The short read
Chapter 6 of Culture, Democracy and the Right to Make Art: The British Community Arts Movement by Alison Jeffers & Gerri Moriarty (Bloomsbury, 2017) talks specifically about community arts in Northern Ireland. Follow the link for the free open access book.
The long read
Detail and Daring: Research into the art and the craft of intergenerational work by Sue Mayo, Dr Caoimhe McAvinchey & Charlotte O’Dair (Magic Me, 2012) is a detailed research report about Magic Me’s approach to Intergenerational work. It can be accessed free here.
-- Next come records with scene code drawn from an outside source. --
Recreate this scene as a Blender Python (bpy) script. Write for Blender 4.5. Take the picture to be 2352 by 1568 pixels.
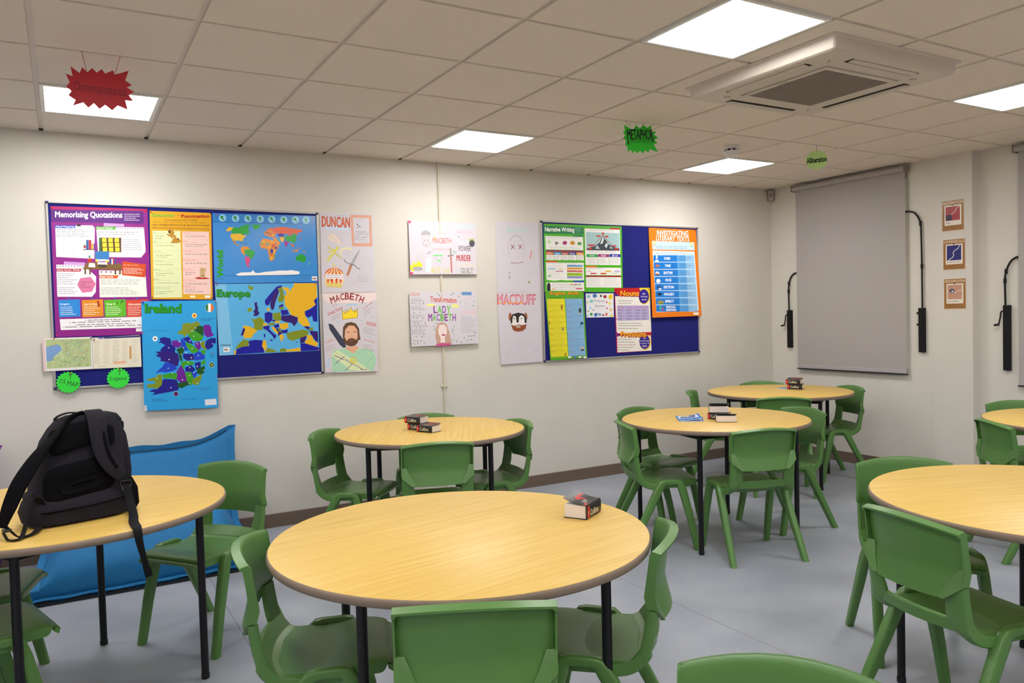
import bpy, bmesh, math, random
from mathutils import Vector, Matrix

# ---------------------------------------------------------------- camera, world, exposure
scene = bpy.context.scene
for o in list(bpy.data.objects):
    bpy.data.objects.remove(o, do_unlink=True)
COL = scene.collection

cam_data = bpy.data.cameras.new('camera')
cam_data.sensor_width = 36.0
cam_data.lens = 1793.6 / 2352.0 * 36.0
cam_data.clip_start = 0.05
cam = bpy.data.objects.new('camera', cam_data)
COL.objects.link(cam)
yaw, pitch, roll = 0.5222, -0.0336, -0.0264
fwd = Vector((math.sin(yaw)*math.cos(pitch), math.cos(yaw)*math.cos(pitch), math.sin(pitch)))
rgt0 = Vector((math.cos(yaw), -math.sin(yaw), 0))
up0 = rgt0.cross(fwd)
rgt = rgt0*math.cos(roll) + up0*math.sin(roll)
up = up0*math.cos(roll) - rgt0*math.sin(roll)
m = Matrix(((rgt.x, up.x, -fwd.x, 0.0643), (rgt.y, up.y, -fwd.y, -5.7556), (rgt.z, up.z, -fwd.z, 1.4906), (0, 0, 0, 1)))
cam.matrix_world = m
scene.camera = cam

world = bpy.data.worlds.new('world')
scene.world = world
world.use_nodes = True
world.node_tree.nodes['Background'].inputs[0].default_value = (0.5, 0.55, 0.6, 1)
world.node_tree.nodes['Background'].inputs[1].default_value = 0.3

scene.view_settings.view_transform = 'Standard'
scene.view_settings.look = 'None'
scene.view_settings.exposure = 0.0
scene.view_settings.gamma = 1.0
scene.view_settings.use_curve_mapping = False
LIGHT_STRENGTH = 28.0

H = 2.7295           # ceiling height
XR = 6.5425          # right wall
W0 = 0.5204          # first grid line from the back wall
XL, YF = -3.0, -9.0  # unseen left wall and wall behind the camera

# ---------------------------------------------------------------- materials
def lin(c):
    return c/12.92 if c <= 0.04045 else ((c+0.055)/1.055)**2.4
def hexlin(h):
    h = h.lstrip('#')
    return tuple(lin(int(h[i:i+2], 16)/255) for i in (0, 2, 4)) + (1,)
_mats = {}
def mat(hexc, rough=0.5, metal=0.0, spec=0.5, bump=0.0, bscale=200.0, var=0.0, vscale=8.0, coat=0.0, name=None):
    key = (hexc, rough, metal, spec, bump, bscale, var, vscale, coat)
    if key in _mats:
        return _mats[key]
    m = bpy.data.materials.new(name or 'mat_'+hexc.lstrip('#'))
    m.use_nodes = True
    nt = m.node_tree
    b = nt.nodes['Principled BSDF']
    b.inputs['Base Color'].default_value = hexlin(hexc)
    b.inputs['Roughness'].default_value = rough
    b.inputs['Metallic'].default_value = metal
    b.inputs['Specular IOR Level'].default_value = spec
    b.inputs['Coat Weight'].default_value = coat
    tc = nt.nodes.new('ShaderNodeTexCoord')
    if bump:
        n = nt.nodes.new('ShaderNodeTexNoise'); n.inputs['Scale'].default_value = bscale; n.inputs['Detail'].default_value = 3
        nt.links.new(tc.outputs['Object'], n.inputs['Vector'])
        bp = nt.nodes.new('ShaderNodeBump'); bp.inputs['Strength'].default_value = bump; bp.inputs['Distance'].default_value = 0.002
        nt.links.new(n.outputs['Fac'], bp.inputs['Height']); nt.links.new(bp.outputs['Normal'], b.inputs['Normal'])
    if var:
        n = nt.nodes.new('ShaderNodeTexNoise'); n.inputs['Scale'].default_value = vscale; n.inputs['Detail'].default_value = 5
        nt.links.new(tc.outputs['Object'], n.inputs['Vector'])
        hs = nt.nodes.new('ShaderNodeHueSaturation'); hs.inputs['Color'].default_value = hexlin(hexc)
        mr = nt.nodes.new('ShaderNodeMapRange'); mr.inputs['From Min'].default_value = .3; mr.inputs['From Max'].default_value = .7
        mr.inputs['To Min'].default_value = 1-var; mr.inputs['To Max'].default_value = 1+var
        nt.links.new(n.outputs['Fac'], mr.inputs['Value']); nt.links.new(mr.outputs['Result'], hs.inputs['Value'])
        nt.links.new(hs.outputs['Color'], b.inputs['Base Color'])
    _mats[key] = m
    return m

def wood_mat(angle=0.0):
    m = bpy.data.materials.new('beech_laminate'); m.use_nodes = True; nt = m.node_tree
    b = nt.nodes['Principled BSDF']; b.inputs['Roughness'].default_value = 0.42; b.inputs['Specular IOR Level'].default_value = 0.35
    tc = nt.nodes.new('ShaderNodeTexCoord')
    mp = nt.nodes.new('ShaderNodeMapping'); mp.inputs['Rotation'].default_value = (0, 0, -angle); mp.vector_type = 'POINT'
    nt.links.new(tc.outputs['Object'], mp.inputs['Vector'])
    sc = nt.nodes.new('ShaderNodeVectorMath'); sc.operation = 'MULTIPLY'; sc.inputs[1].default_value = (1.3, 38, 1)
    nt.links.new(mp.outputs['Vector'], sc.inputs[0])
    n1 = nt.nodes.new('ShaderNodeTexNoise'); n1.inputs['Scale'].default_value = 1.6; n1.inputs['Detail'].default_value = 6; n1.inputs['Distortion'].default_value = 0.6
    nt.links.new(sc.outputs['Vector'], n1.inputs['Vector'])
    sc2 = nt.nodes.new('ShaderNodeVectorMath'); sc2.operation = 'MULTIPLY'; sc2.inputs[1].default_value = (7, 160, 1)
    nt.links.new(mp.outputs['Vector'], sc2.inputs[0])
    n2 = nt.nodes.new('ShaderNodeTexNoise'); n2.inputs['Scale'].default_value = 2.0; n2.inputs['Detail'].default_value = 4
    nt.links.new(sc2.outputs['Vector'], n2.inputs['Vector'])
    mx = nt.nodes.new('ShaderNodeMath'); mx.operation = 'MULTIPLY_ADD'; mx.inputs[1].default_value = 0.35
    nt.links.new(n2.outputs['Fac'], mx.inputs[0]); nt.links.new(n1.outputs['Fac'], mx.inputs[2])
    cr = nt.nodes.new('ShaderNodeValToRGB')
    cr.color_ramp.elements[0].position = 0.30; cr.color_ramp.elements[0].color = hexlin('#bf9842')
    cr.color_ramp.elements[1].position = 0.92; cr.color_ramp.elements[1].color = hexlin('#d9b86a')
    e = cr.color_ramp.elements.new(0.62); e.color = hexlin('#cfab58')
    nt.links.new(mx.outputs[0], cr.inputs['Fac']); nt.links.new(cr.outputs['Color'], b.inputs['Base Color'])
    return m

def floor_mat():
    m = bpy.data.materials.new('vinyl_floor'); m.use_nodes = True; nt = m.node_tree
    b = nt.nodes['Principled BSDF']; b.inputs['Roughness'].default_value = 0.42; b.inputs['Specular IOR Level'].default_value = 0.4
    tc = nt.nodes.new('ShaderNodeTexCoord')
    n1 = nt.nodes.new('ShaderNodeTexNoise'); n1.inputs['Scale'].default_value = 2.2; n1.inputs['Detail'].default_value = 6
    nt.links.new(tc.outputs['Object'], n1.inputs['Vector'])
    cr = nt.nodes.new('ShaderNodeValToRGB')
    cr.color_ramp.elements[0].position = 0.35; cr.color_ramp.elements[0].color = hexlin('#8d929e')
    cr.color_ramp.elements[1].position = 0.68; cr.color_ramp.elements[1].color = hexlin('#9ca1ab')
    nt.links.new(n1.outputs['Fac'], cr.inputs['Fac'])
    # flecks
    sv = nt.nodes.new('ShaderNodeVectorMath'); sv.operation = 'MULTIPLY'; sv.inputs[1].default_value = (60, 32, 1)
    nt.links.new(tc.outputs['Object'], sv.inputs[0])
    n2 = nt.nodes.new('ShaderNodeTexNoise'); n2.inputs['Scale'].default_value = 1.0; n2.inputs['Detail'].default_value = 3
    nt.links.new(sv.outputs['Vector'], n2.inputs['Vector'])
    r2 = nt.nodes.new('ShaderNodeMapRange'); r2.inputs['From Min'].default_value = .64; r2.inputs['From Max'].default_value = .74; r2.inputs['To Max'].default_value = 0.35
    nt.links.new(n2.outputs['Fac'], r2.inputs['Value'])
    mx = nt.nodes.new('ShaderNodeMixRGB'); mx.inputs[2].default_value = hexlin('#6c707c')
    nt.links.new(r2.outputs['Result'], mx.inputs[0]); nt.links.new(cr.outputs['Color'], mx.inputs[1])
    n3 = nt.nodes.new('ShaderNodeTexNoise'); n3.inputs['Scale'].default_value = 90.0; n3.inputs['Detail'].default_value = 1
    nt.links.new(tc.outputs['Object'], n3.inputs['Vector'])
    r3 = nt.nodes.new('ShaderNodeMapRange'); r3.inputs['From Min'].default_value = .70; r3.inputs['From Max'].default_value = .76; r3.inputs['To Max'].default_value = 0.5
    nt.links.new(n3.outputs['Fac'], r3.inputs['Value'])
    mx2 = nt.nodes.new('ShaderNodeMixRGB'); mx2.inputs[2].default_value = hexlin('#c2c2c6')
    nt.links.new(r3.outputs['Result'], mx2.inputs[0]); nt.links.new(mx.outputs['Color'], mx2.inputs[1])
    # welded seams every two metres
    sx = nt.nodes.new('ShaderNodeSeparateXYZ'); nt.links.new(tc.outputs['Object'], sx.inputs[0])
    a = nt.nodes.new('ShaderNodeMath'); a.operation = 'SUBTRACT'; a.inputs[1].default_value = 0.754 - 1.966*4
    nt.links.new(sx.outputs['X'], a.inputs[0])
    md = nt.nodes.new('ShaderNodeMath'); md.operation = 'MODULO'; md.inputs[1].default_value = 1.966
    nt.links.new(a.outputs[0], md.inputs[0])
    lt = nt.nodes.new('ShaderNodeMath'); lt.operation = 'LESS_THAN'; lt.inputs[1].default_value = 0.005
    nt.links.new(md.outputs[0], lt.inputs[0])
    mx3 = nt.nodes.new('ShaderNodeMixRGB'); mx3.inputs[2].default_value = hexlin('#757880')
    nt.links.new(lt.outputs[0], mx3.inputs[0]); nt.links.new(mx2.outputs['Color'], mx3.inputs[1])
    nt.links.new(mx3.outputs['Color'], b.inputs['Base Color'])
    return m

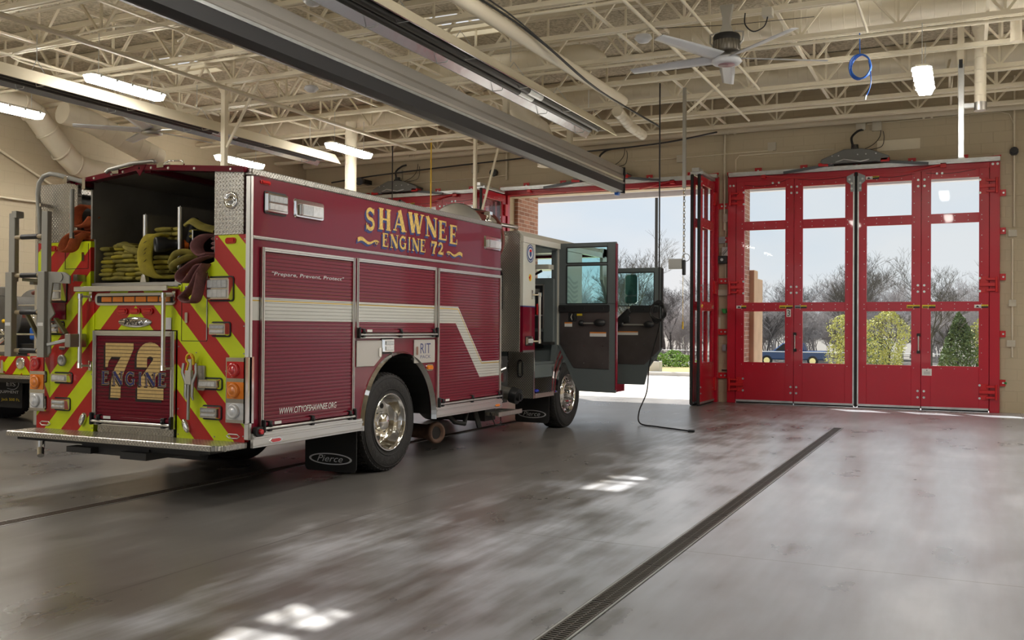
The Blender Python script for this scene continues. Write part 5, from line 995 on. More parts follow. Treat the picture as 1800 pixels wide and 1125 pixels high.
# the open doorway: leaves folded back against each jamb
D2, F2 = door_frame(DC[1], 2); operator(DC[1], D2, F2); c = DC[1]
def fold_frame(xf, sgn): return lambda a, b_, cc: (xf + sgn * cc, 19.72 - a, b_)
for sgn, xf in ((1, c + 2.40), (-1, c - 2.40)):
    # pair of leaves at right angles to the wall, glass facing the neighbouring bay
    A = door_leaf(fold_frame(xf, 1), 0, 1.17, D2); B_ = door_leaf(fold_frame(xf - .14 if sgn > 0 else xf - .14, 1), 0, 1.17, D2)
    FF = fold_frame(xf, 1); k = MB(FF); k.box(1.165, 1.21, .01, 4.54, -.0, .05); k.build('edge_seal', M['rubber'], A, .01); FF2 = fold_frame(xf - .14, 1); k = MB(FF2); k.box(1.165, 1.21, .01, 4.54, 0, .05); k.build('edge_seal', M['rubber'], B_, .01)
    bolts(FF, [(1.10, z) for z in (4.40, 4.28, 2.36, 2.24, .36, .24)] + [(.08, z) for z in (4.3, .3)], A)
    labels(FF, 0, A, [(.95, 1.08, 1.93, 1.99, 'yellowlab', 'yellowlab'), (.08, .2, 1.93, 1.99, 'whitelab', 'whitelab')])
    k = MB(FF)
    for z in (.38, 2.36, 4.18): k.box(-.02, .10, z - .13, z + .13, .045, .09)
    k.build('hinge', M['redl'], A)
    k = MB(); yy = 18.5; xx = xf - .20; k.tube([(xx, yy, 1.08), (xx - .07, yy - .01, 1.12), (xx - .07, yy - .01, 1.34), (xx, yy, 1.38)], .013, 8); k.build('pull_handle', M['zinc'], B_)
    k = MB(); k.box(xf - .18, xf + .08, 18.6, 19.6, 4.54, 4.60); k.box(xf - .12, xf + .02, 18.5, 18.8, 4.58, 4.66); k.build('top_carriage', M['zinc'], A, .004)
door_frame(3.675, 4)  # frame around the added daylight opening, out of view at the right
# bright fascia behind the open doorway's head
# ---- wall services
def conduit(pts, r, label, m='cream', cat='conduit', name='conduit', n=8): k = MB(); k.tube(pts, r, n); return tag(k.build(name, M[m]), label, cat)
def jbox(x, z, w_, h, label, m='box', y=WY, d=.07, name='junction_box'):
    k = MB(TR(y)); k.rrect(x - w_ / 2, x + w_ / 2, z - h / 2, z + h / 2, 0, d, .008); o = k.build(name, M[m]); k = MB(TR(y))
    for s in (-1, 1): k.cyl((x + s * w_ * .36, z + h * .36, d), (x + s * w_ * .36, z + h * .36, d + .003), .006, 6)
    k.build('cover_screw', M['zinc'], o); return tag(o, label, 'junction box')
yw = WY - .035
conduit([(.745, yw, DK - .1), (.745, yw, 3.42)], .018, 'thin cream conduit dropping to the upper beige box at the far right')
conduit([(.72, yw, 3.2), (.72, yw, 1.02)], .016, 'thin cream conduit joining the beige boxes right of the closed red door')
jbox(.72, 3.30, .14, .12, 'upper beige box on the conduit right of the closed red door'); jbox(.72, 2.02, .12, .12, 'middle beige box on the conduit right of the closed red door'); jbox(.70, 1.28, .14, .12, 'lowest beige box on the conduit right of the closed red door')
conduit([(1.06, yw, 3.55), (1.06, yw, 5.0), (1.10, yw, 5.12), (1.3, yw, 5.2), (1.6, yw, 5.2)], .026, 'thick cream conduit bending right near the frame edge above the grey box')
jbox(1.055, 3.44, .13, .13, 'grey box with a curled flexible pipe at the far right', m='gbox'); conduit(smooth([(1.0, yw, 3.38), (1.0, yw, 3.15), (1.1, yw, 3.0), (1.25, yw, 3.0), (1.35, yw, 3.1)]), .02, 'grey flexible pipe curling below the grey box at the far right', 'gbox')
k = MB(TR(WY)); k.cyl((.74, 4.80, 0), (.74, 4.80, .12), .075, 10); k.cyl((.74, 4.80, .12), (.74, 4.80, .15), .05, 10); tag(k.build('door_horn', M['black']), 'small black round sounder on the wall right of the rail end', 'sounder')
k = MB(TR(WY)); k.cyl((.60, .55, 0), (.60, .55, .06), .018, 8); k.sphere((.61, .55, .07), .022); tag(k.build('hose_tap', M['green']), 'tiny green tap low beside the right jamb', 'tap')
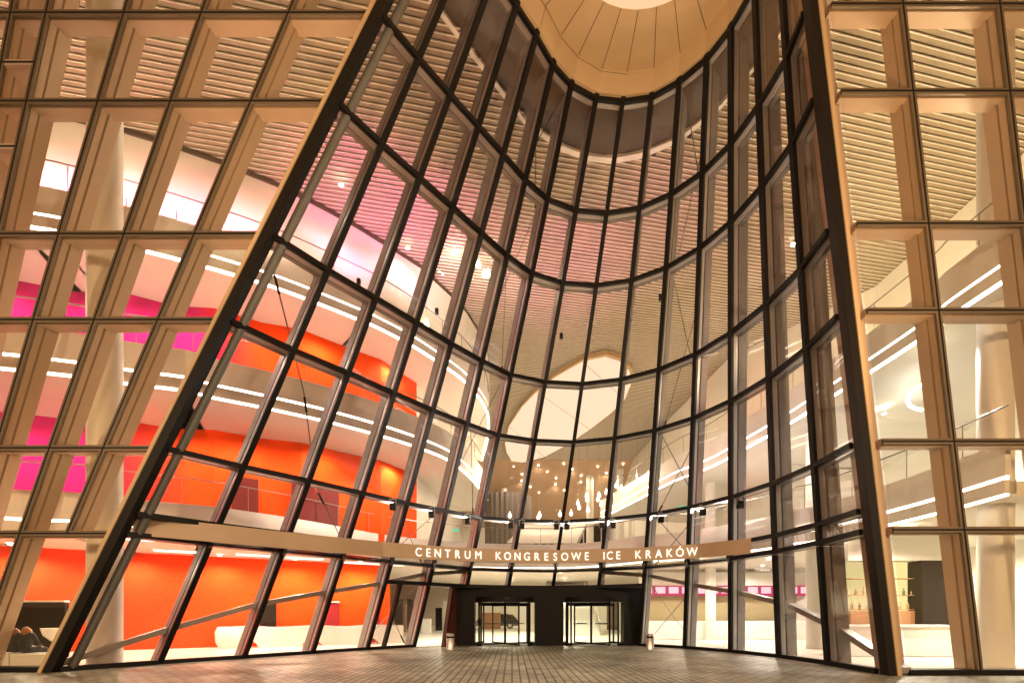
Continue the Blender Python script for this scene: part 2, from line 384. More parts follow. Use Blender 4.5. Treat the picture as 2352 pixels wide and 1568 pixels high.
# ---------------------------------------------------------------- flat side glass walls
def side(name, label, Yf, lines, zrows, parent_loc, extra=None, lower=None):
    """lines: list of (xA(z)) given as (X at z=0, slope)."""
    root = empty(name, parent_loc); tag(root, label, 'glass wall')
    s = Vector((1,0,0)); n = Vector((0,1,0))
    def Q(k, z): return Vector((lines[k][0] + lines[k][1]*z, Yf(z), z))
    for k in range(1, len(lines)):
        z0, z1 = lines[k][2], lines[k][3]
        mullion([Q(k, z0), Q(k, z1)], [s, s], [n, n], root, capw=.15, capd=.07, finw=.18, find=.56, style='side')
        if z0 > 3: continue
    for z in zrows:
        a, b = Q(0, z), Q(len(lines)-1, z); m = MB(); m.beam(a, b, (0,0,1), n, .20, .02, .16); m.beam(a, b, (0,0,1), n, .12, .16, .42)
        o = m.build('transom', M['beige'], root); c = MB(); c.beam(a, b, (0,0,1), n, .15, -.068, -.012); c.build('cap', M['bronze'], o)
        j = MB(); j.beam(a, b, (0,0,1), n, .04, -.075, -.04); j.build('joint', M['black'], o)
    m = MB(); m.beam(Q(0,.07), Q(len(lines)-1,.07), (0,0,1), n, .14, -.08, .3); m.build('sill', M['black'], root)
    zz = [0.1] + zrows
    for a, b in zip(zz, zz[1:]):
        act = [k for k in range(len(lines)) if k == 0 or (lines[k][2] <= a + .2 and lines[k][3] >= b - .2)]
        for k0, k1 in zip(act, act[1:]):
            pane([Q(k0, a), Q(k1, a), Q(k1, b), Q(k0, b)], (0,1,0), root, M['g_side'])
    return root, Q
def xl(x, z): return (x-1176)*(12.82-.016*z)/F
def mline(xF, xA, z0=0.0, z1=20.8):
    a, b = xl(xF, ZR['F']), xl(xA, ZR['A']); sl = (b-a)/(ZR['A']-ZR['F']); return (a - sl*ZR['F'], sl, z0, z1)
rows = [ZR[k] for k in ('F','E','D','C','B','A','T')] 
zF = ZR['F']
Ll = [(BASE[0][0]-.15, SLP[0][0], 0, 21), mline(159,665,zF), mline(51,466,0), mline(-62,289,zF), mline(-150,111,0), mline(-190,30,zF), mline(-320,-90,0), mline(-500,-300,0)]
ls, QL = side('flat_glass_wall', 'flat left glass wall with beige leaning frames in front of magenta walls', lambda z: 12.82-.016*z, Ll, rows, (-13,12.8,0))
for z in (ZR['A']-1.25, ZR['B']-1.15):  # intermediate rails in the outermost bays
    m = MB(); m.beam(QL(4, z), QL(7, z), (0,0,1), (0,1,0), .15, -.06, .5); o = m.build('transom', M['beige'], ls)
    j = MB(); j.beam(QL(4, z), QL(7, z), (0,0,1), (0,1,0), .04, -.072, -.05); j.build('joint', M['black'], o)
def xr(x): return (x-1176)*12.2/F
Lr = [(9.44+.55, -.109, 0, 21), (xr(2246), -.106, 0, 21), (xr(2246)+2.43, -.104, 0, 21), (xr(2246)+4.9, -.10, 0, 21)]
rs, QR = side('flat_glass_wall', 'flat right glass wall with beige upright frames beside a white round column', lambda z: 12.18+.011*z, Lr, rows, (11,12.2,0))
for w_, x0, x1, Yw in ((ls,-26,8,12.75),(rs,9,22,12.3)):
    pass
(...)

Work across communities (intergenerational or between different socio-economic groups) had taken place since the beginning of the community arts movement, and the benefits had long been understood by arts and community practitioners. As the recognition of the instrumental value of the arts became more widely accepted in the 1990s though, there was a significant increase in the ways in which theatre was used for community cohesion and to help with healing fractured communities. Some of the most important work happened in Northern Ireland, with projects bringing together participants from Catholic and Protestant communities as the peace process was in development.  Unlike Jellicoe’s Community Plays which glossed over social and political differences, organisations like Community Arts Forum used theatre to explore difference and find common ground in looking to a future of peace. Organisations like Partisan Productions continue the work today.